Per quanto riguarda l’accesso alla Rete, il 94% utilizza Internet per parlare con gli amici; il 58% per noia; il 56% per studiare; il 69% per guardare film in streaming e ascoltare musica; il 44% per giocare online; il 24% per guardare siti porno; il 6,4% per l’invio di messaggi, testi, immagini sessualmente esplicite che definisce il “sexting”.
Il 6,3% è vittima del cyberbullismo, mentre il 18,6% subisce episodi di bullismo tradizionale; il 29% ha paura di essere contattato da qualcuno ed essere adescato; il 12,5% gioca online d’azzardo (il fenomeno è in espansione); l’1,1% dichiara di aver subito la “vendetta pornografica”, ossia la pubblicazione delle proprie foto intime sui social dopo la fine di una relazione; il 4% dichiara di essere stato minacciato di veder pubblicate foto intime (le ragazze per ottenere piaceri sessuali, i ragazzi per ottenere beni materiali); il 10% dei ragazzi del campione ha dichiarato di aver fatto selfie intimi e senza vestiti; il 3% ha pubblicato foto intime per mettersi in mostra; il 2% ha dichiarato di aver fatto sesso davanti ad una webcam.
Infine, i ragazzi hanno dichiarato che il 94% dei genitori non controlla il loro cellulare e i movimenti che fanno nella rete.
Da quanto riportato, emerge un quadro che dimostra quanto la generazione attuale sia distante da quelle precedenti. Nel tempo, il passaggio da una generazione ad un’altra ha subito una contrazione importante, passando dai dieci anni ai cinque, fino a rilevare differenze sostanziali nello stile, nei comportamenti, nel linguaggio nel giro di un triennio, quindi tra i nati del 2005 e quelli del 2008.

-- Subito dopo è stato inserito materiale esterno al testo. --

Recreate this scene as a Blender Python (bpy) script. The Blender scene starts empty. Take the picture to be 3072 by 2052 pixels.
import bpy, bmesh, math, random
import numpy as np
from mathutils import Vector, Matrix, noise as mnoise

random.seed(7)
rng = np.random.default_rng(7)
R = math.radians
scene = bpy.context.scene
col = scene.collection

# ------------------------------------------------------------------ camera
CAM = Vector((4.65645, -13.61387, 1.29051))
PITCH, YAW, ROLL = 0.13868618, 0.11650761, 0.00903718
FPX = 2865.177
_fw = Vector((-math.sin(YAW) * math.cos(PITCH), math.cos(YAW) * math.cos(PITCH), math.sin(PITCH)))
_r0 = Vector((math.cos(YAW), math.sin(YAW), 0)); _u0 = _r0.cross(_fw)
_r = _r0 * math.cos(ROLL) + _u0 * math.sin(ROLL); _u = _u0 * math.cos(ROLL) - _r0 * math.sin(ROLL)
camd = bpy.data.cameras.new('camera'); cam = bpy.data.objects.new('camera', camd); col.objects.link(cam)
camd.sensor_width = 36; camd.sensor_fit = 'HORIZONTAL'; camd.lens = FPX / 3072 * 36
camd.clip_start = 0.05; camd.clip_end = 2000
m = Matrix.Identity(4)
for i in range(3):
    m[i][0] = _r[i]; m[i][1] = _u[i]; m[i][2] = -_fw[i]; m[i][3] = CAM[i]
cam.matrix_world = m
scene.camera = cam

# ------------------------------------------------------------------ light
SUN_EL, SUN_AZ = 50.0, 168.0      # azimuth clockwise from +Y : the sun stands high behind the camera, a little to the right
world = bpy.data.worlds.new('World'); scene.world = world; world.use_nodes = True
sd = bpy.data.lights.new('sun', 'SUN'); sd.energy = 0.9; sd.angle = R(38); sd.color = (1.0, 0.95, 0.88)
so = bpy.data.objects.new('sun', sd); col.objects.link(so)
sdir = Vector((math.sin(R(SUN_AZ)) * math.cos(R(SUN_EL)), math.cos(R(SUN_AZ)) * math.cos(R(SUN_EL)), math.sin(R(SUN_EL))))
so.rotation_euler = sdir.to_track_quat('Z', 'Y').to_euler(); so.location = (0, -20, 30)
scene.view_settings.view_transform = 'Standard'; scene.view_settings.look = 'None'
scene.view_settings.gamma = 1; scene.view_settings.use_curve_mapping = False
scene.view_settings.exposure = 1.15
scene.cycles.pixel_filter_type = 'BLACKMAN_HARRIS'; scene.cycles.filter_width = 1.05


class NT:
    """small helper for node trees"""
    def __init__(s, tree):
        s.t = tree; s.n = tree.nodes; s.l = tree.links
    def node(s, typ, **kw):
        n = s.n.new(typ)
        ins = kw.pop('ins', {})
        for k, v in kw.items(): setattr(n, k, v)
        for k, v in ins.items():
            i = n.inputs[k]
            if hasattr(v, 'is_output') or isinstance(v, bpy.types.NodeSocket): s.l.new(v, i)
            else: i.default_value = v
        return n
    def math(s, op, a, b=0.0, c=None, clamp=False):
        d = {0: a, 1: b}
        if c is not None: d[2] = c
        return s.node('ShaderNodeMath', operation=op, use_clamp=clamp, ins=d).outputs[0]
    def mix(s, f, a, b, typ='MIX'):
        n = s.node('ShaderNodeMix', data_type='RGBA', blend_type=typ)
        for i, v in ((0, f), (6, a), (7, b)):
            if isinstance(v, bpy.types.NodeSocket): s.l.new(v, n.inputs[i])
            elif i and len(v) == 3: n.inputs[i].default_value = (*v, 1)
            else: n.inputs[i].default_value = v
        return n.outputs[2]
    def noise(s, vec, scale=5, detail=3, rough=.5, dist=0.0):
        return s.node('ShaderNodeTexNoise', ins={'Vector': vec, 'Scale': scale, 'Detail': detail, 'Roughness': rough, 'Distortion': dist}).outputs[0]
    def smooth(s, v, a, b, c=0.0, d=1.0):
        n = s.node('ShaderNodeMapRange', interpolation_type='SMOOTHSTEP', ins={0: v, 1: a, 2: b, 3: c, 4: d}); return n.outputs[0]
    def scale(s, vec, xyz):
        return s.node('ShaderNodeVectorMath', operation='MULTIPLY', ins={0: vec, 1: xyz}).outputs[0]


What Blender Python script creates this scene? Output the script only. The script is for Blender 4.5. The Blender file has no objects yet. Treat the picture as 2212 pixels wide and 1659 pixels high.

La generazione dei Baby Boomers (1946 – 1964) appare lontanissima da quella indicata con la lettera Z comprendente i nati tra il 1997 e il 2012 che annovera tra i suoi, i figli della generazione X (1965- 1980).
Alla Generazione Z, definita dei nativi digitali, succede la Gen Alpha che comprende tutti i nati tra il 2020 e il 2024 il cui inizio coincide con l’anno in cui è stato lanciato il primo iPad ed è anche la prima completamente digitale, ignara del mondo senza tecnologie.
La caratteristica prevalente dei ragazzi di oggi è quella di possedere un cellulare saldamente ancorato alla mano in una sorta di continuità fisica che diventa meccanica.